20170506_165343We think about words, to the point of borderline obsession

It’s not surprising that writers think about words and their meanings. But, we might take the word “think” to another level, maybe one that’s a little crazy.

Here’s a very writerly example. As we sat waiting for the event to start, Angela, Lisa and I talked about what it means to be a writer vs an author. That may seem trivial or even a non-distinction to many people. But, to writers, that’s a concept we consider.

What is the difference? I can’t say for sure. But, we seemed to agree that you could be an author and not necessarily a writer. Sometimes people author books based on experiences, even though they aren’t writers. (Think politicians, etc). A writer is a different animal. A writer is like a shark. Write or die (at least metaphorically.)

It’s hard for us to show people our work

I waited nearly 8 years before I let anyone in my family read The Travelers. That’s one of the reasons it took me ten years from first draft to publication. I was terrified to show it to anyone. Although I don’t find it surprising that other writers feel this way, it did make me feel a little better to hear I’m not alone in this neurosis.
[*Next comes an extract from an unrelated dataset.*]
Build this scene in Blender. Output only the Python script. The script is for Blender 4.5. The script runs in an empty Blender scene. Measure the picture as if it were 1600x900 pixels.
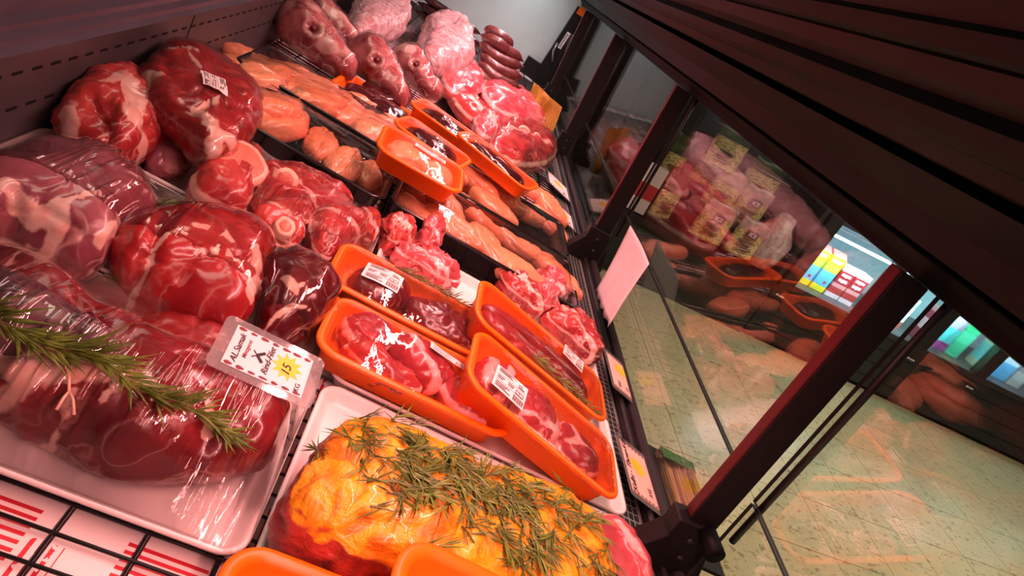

We make up stories about random strangers in our heads

When I read The Girl on the Train, about a woman who rides a train every day and becomes obsessed with a couple she sees through the window, she even gives them names and personalities, I thought I would totally do that. In fact it’s one of my favorite activities when I’m sitting in an airport. I’ve definitely looked at some guy sitting alone eating a sandwich, looking disheveled and tired and decided he is a workaholic who doesn’t have time for a family. He eats a lot of fast food, lives in a small apartment with boring furniture and has a cat. He’s seen a lot of places but isn’t very worldly. All he wants to really do is buy a house in the wilderness and raise alpaca.

I used to never wanted to admit I do this. It sounds really creepy. But, during the author panel, I found out I was not alone. Other authors do this too! Of course I’m basing this generalization on a sample size of three. Still, it made me feel better to know this might be the writer in me and I’m not just a crazy lunatic (at least not for this reason).
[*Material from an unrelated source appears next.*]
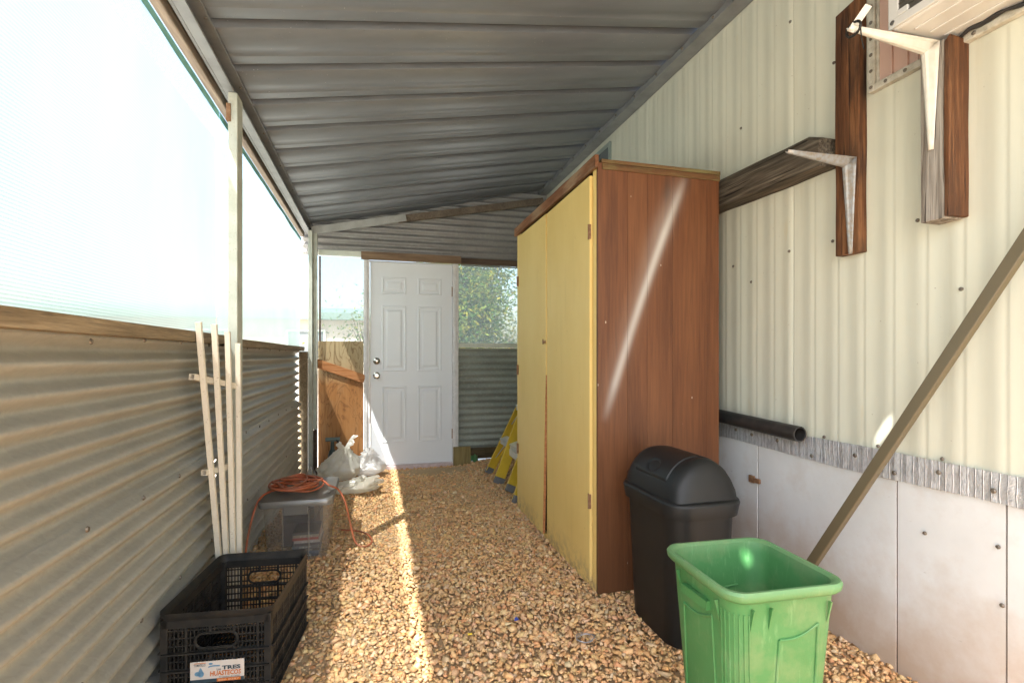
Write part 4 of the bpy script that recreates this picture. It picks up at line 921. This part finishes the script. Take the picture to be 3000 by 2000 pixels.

We love to read books and learn from the writing of others

Door prize from the event! It included books and a gift certificate donated by Scrawl Books in Reston, Virginia.

During the panel we talked about our favorite books, the kinds of books we like to read. We also discussed how books influenced our writing and that there are writers who don’t read books. They feel it influences their writing process.
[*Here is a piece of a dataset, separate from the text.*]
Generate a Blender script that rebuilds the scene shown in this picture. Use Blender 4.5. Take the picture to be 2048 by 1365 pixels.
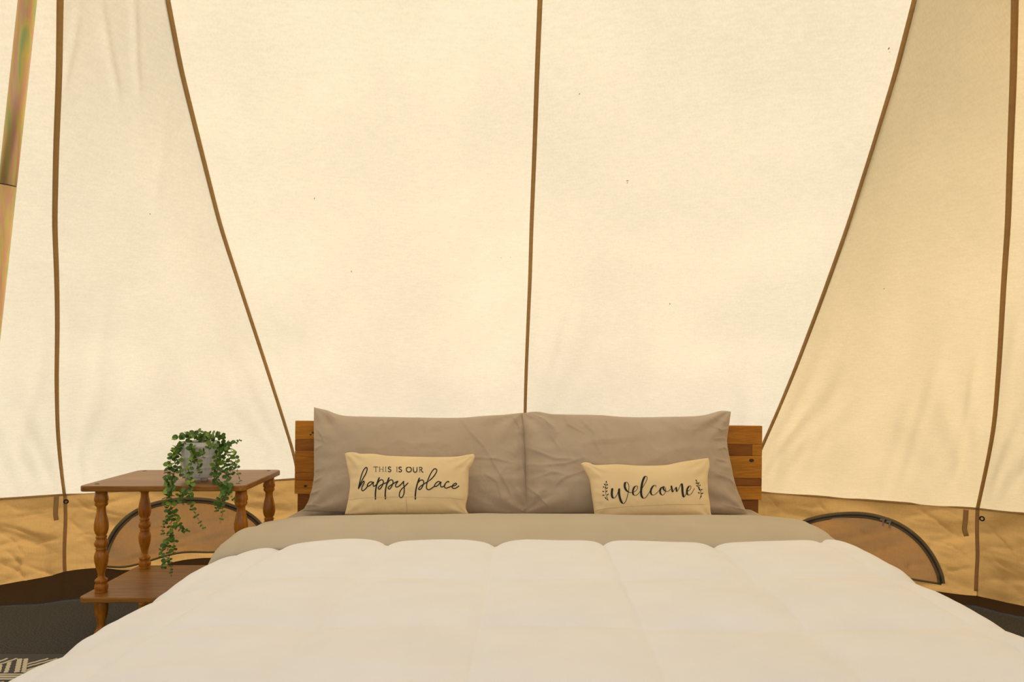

My guess is there aren’t many writers who feel this way. The three of us certainly didn’t. I think there is much to be learned from the writing of others. To me, a writer who doesn’t read it because may taint his or her own writing, is like a musician who doesn’t want to listen to any other music because it might ruin his or her songs.

We all struggle to balance life and writing

If it were up to me I’d either be reading or writing every second of the day I’m not spending with my family. Unfortunately, I have to stop and eat and occasionally exercise because it’s important to stay healthy. And I also have a day job and many other responsibilities that keep me from writing or reading every hour that I’m not sleeping.

Again, it felt good to know I wasn’t alone in this struggle.

We want other people to think

For a writer, the goal of writing isn’t just pure entertainment. The goal of writing is to use entertainment to make people think. We want them to reconsider the world, perhaps relate to it in a different way than before. Our goal is to expose people to an idea or reinforce an ideal. It’s a lofty ambition. I suppose, if you’re able to do that, it makes you a “good” writer. But what makes a “good” writer might be a blog for another day.

But, I learned from the panel that this is another trait we all seem to have in common, again if I can base an assumption of the thoughts of only three writers. Still, I think I can glean something from it and this is my favorite one.